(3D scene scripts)
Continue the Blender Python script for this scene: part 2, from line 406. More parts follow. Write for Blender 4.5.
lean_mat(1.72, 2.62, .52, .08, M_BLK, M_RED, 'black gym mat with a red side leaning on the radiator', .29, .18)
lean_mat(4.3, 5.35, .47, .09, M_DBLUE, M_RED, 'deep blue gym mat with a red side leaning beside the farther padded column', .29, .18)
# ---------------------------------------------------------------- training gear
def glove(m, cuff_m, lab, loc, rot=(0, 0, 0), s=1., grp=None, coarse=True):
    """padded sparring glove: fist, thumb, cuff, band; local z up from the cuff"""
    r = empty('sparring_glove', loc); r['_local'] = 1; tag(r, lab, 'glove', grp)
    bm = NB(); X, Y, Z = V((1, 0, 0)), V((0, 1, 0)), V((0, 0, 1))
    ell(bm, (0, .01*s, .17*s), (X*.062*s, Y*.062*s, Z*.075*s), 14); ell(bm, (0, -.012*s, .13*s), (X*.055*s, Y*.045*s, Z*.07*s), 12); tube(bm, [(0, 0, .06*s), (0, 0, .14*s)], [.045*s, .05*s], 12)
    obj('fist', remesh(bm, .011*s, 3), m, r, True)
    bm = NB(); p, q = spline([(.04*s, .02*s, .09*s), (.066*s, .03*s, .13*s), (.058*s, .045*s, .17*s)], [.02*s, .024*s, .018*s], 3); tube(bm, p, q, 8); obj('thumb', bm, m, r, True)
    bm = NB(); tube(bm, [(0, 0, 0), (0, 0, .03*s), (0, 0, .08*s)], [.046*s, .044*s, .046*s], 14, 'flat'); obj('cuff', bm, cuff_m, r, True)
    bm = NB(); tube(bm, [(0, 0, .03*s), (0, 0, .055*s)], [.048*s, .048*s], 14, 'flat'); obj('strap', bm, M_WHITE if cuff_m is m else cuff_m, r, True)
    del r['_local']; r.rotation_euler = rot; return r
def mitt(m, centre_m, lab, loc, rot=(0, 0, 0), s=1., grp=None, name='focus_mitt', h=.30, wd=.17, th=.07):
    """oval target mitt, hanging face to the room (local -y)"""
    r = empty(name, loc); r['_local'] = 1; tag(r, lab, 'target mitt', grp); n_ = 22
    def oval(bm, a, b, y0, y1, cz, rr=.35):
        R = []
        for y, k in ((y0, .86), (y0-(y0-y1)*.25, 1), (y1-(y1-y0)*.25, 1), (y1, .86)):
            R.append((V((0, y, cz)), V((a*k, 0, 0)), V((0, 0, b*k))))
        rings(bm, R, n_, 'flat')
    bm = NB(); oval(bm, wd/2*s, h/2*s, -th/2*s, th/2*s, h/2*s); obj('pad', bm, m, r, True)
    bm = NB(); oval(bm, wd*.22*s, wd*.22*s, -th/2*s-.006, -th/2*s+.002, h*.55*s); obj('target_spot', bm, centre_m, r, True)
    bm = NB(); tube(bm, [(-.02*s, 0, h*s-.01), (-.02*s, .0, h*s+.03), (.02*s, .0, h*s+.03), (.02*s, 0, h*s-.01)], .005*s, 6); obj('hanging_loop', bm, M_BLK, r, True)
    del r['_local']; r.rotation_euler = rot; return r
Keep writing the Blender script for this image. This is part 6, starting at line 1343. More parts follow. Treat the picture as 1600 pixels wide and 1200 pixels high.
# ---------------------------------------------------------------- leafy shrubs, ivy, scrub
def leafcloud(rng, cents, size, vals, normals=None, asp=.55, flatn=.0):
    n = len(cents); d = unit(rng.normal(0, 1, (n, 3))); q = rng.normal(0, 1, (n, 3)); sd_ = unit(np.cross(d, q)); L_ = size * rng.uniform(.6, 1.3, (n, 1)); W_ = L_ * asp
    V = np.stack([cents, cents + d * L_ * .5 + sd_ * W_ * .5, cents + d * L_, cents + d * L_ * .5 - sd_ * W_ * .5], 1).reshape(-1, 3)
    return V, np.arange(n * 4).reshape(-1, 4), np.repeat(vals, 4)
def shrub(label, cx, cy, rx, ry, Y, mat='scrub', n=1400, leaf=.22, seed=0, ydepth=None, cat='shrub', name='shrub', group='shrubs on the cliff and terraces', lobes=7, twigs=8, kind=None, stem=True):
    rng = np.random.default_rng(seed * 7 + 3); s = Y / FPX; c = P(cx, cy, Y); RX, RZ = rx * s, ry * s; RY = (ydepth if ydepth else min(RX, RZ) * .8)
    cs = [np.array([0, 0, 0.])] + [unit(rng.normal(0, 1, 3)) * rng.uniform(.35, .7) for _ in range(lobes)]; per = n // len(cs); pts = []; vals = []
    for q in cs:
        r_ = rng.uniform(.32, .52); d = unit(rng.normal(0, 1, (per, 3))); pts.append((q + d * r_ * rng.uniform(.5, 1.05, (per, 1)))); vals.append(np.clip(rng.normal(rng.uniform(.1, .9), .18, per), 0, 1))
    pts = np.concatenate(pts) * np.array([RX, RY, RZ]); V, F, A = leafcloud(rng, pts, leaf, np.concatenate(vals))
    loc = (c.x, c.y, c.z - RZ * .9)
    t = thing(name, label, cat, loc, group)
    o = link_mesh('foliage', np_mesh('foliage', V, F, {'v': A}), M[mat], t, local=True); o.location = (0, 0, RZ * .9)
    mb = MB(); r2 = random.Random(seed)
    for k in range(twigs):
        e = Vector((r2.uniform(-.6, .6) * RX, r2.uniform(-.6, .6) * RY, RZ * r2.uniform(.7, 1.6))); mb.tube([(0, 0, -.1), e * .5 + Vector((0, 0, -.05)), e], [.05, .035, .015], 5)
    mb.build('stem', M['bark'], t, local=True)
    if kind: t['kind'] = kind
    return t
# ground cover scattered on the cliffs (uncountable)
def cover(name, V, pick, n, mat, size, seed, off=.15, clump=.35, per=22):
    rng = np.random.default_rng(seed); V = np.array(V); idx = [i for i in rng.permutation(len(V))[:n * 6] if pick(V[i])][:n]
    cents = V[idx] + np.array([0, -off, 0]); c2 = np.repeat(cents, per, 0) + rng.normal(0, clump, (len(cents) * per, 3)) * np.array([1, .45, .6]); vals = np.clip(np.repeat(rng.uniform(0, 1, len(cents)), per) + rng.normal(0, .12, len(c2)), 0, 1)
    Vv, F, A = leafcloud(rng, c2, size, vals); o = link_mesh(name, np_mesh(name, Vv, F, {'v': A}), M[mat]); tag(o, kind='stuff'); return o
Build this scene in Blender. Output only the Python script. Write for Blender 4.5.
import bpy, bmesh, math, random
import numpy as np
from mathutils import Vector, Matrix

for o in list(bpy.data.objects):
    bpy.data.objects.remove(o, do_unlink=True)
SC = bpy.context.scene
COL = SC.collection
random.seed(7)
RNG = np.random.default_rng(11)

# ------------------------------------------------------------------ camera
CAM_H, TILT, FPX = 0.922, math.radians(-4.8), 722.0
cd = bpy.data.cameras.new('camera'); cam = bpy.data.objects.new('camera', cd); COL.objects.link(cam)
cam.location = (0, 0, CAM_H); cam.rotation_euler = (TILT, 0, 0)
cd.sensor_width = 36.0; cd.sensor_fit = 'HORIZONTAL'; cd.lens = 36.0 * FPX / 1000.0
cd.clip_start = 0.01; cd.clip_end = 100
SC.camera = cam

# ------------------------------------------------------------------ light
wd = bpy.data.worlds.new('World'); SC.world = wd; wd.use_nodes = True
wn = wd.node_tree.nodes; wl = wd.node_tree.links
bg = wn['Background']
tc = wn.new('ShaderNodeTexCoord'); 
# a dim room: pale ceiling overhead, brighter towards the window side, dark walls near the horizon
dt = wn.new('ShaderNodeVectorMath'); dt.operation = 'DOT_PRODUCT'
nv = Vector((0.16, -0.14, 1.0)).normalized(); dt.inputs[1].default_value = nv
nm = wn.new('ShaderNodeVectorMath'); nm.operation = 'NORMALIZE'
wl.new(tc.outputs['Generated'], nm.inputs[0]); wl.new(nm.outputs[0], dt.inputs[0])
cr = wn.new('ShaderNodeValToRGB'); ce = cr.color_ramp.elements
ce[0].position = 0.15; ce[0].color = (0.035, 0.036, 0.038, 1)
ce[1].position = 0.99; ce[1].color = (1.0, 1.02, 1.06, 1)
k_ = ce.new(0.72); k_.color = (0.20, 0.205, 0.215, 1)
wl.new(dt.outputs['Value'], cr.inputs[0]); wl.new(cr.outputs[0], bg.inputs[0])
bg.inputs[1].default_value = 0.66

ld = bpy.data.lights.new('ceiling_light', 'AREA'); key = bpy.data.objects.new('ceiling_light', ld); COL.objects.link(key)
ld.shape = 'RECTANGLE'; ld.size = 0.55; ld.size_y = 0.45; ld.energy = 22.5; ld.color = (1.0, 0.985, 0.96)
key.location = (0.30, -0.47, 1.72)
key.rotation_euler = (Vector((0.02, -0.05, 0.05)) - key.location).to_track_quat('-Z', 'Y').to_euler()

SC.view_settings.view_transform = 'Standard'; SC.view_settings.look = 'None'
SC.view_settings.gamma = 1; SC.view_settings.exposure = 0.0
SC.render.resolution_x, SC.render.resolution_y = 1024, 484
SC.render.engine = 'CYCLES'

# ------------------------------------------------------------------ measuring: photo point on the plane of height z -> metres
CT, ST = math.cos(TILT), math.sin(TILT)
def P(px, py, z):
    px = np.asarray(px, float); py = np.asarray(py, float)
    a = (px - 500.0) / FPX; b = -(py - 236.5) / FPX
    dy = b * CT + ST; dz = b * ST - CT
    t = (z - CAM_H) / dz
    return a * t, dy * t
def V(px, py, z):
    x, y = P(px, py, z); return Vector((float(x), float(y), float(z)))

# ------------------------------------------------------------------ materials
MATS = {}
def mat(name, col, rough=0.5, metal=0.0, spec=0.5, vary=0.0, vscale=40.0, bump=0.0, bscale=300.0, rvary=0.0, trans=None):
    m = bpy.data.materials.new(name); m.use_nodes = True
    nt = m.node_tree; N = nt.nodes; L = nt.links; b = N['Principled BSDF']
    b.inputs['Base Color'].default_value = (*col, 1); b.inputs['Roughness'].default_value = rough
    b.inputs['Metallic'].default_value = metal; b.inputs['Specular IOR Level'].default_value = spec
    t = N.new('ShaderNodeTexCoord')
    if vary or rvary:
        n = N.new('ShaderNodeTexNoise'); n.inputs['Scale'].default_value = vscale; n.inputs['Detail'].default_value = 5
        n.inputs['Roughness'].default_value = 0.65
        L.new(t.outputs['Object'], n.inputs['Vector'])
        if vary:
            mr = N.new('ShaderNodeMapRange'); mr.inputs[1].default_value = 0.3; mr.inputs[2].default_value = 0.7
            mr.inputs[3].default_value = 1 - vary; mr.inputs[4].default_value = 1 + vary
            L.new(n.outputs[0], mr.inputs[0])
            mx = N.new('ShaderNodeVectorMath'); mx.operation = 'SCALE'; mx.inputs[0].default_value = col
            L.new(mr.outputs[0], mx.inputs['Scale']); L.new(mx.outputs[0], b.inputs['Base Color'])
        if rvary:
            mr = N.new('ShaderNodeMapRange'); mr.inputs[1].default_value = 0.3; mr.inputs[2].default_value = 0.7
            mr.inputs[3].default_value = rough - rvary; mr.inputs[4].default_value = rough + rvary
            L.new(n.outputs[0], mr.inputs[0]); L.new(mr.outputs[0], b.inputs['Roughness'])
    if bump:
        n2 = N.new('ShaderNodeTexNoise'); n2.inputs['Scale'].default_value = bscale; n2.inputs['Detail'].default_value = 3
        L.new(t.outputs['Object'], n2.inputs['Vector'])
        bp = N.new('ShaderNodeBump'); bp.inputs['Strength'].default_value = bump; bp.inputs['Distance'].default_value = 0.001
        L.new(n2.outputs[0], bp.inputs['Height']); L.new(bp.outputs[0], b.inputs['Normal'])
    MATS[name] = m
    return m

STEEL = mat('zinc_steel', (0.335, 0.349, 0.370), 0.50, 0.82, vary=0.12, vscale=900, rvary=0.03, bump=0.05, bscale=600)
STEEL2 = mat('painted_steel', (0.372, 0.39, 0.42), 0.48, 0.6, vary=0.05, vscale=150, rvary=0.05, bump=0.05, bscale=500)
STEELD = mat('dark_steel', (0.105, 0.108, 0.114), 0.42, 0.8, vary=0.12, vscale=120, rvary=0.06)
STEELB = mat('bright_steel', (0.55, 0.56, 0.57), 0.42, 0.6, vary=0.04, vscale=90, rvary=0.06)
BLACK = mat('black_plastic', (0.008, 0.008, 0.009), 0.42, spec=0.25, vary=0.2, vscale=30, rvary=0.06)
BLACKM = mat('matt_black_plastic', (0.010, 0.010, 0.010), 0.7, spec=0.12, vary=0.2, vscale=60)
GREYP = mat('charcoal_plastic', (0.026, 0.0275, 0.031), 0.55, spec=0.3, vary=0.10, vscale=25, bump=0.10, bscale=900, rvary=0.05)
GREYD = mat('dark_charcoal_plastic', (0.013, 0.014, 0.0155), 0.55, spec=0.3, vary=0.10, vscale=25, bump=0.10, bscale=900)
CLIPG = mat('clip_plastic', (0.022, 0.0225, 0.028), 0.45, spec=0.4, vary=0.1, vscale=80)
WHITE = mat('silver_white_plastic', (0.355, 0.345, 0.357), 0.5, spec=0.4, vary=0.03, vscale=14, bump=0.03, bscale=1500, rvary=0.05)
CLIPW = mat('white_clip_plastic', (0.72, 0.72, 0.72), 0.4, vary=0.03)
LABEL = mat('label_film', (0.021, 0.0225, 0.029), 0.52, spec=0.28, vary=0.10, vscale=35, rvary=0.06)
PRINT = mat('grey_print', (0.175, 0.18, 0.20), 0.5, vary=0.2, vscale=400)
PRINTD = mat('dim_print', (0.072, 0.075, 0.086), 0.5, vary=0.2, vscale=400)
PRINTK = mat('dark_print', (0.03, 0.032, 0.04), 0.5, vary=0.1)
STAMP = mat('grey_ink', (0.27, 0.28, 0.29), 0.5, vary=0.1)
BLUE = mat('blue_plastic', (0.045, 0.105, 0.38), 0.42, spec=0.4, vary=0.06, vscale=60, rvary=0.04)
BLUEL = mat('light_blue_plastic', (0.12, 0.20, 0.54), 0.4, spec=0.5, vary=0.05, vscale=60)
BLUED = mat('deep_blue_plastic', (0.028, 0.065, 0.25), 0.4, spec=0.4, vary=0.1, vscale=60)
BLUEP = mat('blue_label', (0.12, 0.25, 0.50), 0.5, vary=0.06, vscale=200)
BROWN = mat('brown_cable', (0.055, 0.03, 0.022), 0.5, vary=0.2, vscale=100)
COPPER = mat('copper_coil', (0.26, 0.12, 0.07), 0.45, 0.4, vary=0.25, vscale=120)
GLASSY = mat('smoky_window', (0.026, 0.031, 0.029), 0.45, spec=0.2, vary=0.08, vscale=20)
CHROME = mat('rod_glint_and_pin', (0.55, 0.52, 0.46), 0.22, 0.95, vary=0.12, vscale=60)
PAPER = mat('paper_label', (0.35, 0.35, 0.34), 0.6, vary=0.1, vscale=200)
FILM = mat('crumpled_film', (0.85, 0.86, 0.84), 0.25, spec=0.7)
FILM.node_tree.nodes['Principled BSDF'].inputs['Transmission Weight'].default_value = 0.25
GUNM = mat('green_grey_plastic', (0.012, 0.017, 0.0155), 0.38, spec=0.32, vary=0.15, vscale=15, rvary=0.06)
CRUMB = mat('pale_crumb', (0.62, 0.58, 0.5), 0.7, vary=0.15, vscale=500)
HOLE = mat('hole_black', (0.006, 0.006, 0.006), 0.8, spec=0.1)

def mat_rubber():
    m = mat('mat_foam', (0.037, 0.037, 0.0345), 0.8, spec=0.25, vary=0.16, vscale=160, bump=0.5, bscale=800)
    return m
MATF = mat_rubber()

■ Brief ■
Reproduce exactly the lines from the line with "Build this scene" to the line with "RNG = np.random.default_rng(11)", both end lines included.

■ Answer to the exercise ■
Build this scene in Blender. Output only the Python script. Write for Blender 4.5.
import bpy, bmesh, math, random
import numpy as np
from mathutils import Vector, Matrix

for o in list(bpy.data.objects):
    bpy.data.objects.remove(o, do_unlink=True)
SC = bpy.context.scene
COL = SC.collection
random.seed(7)
RNG = np.random.default_rng(11)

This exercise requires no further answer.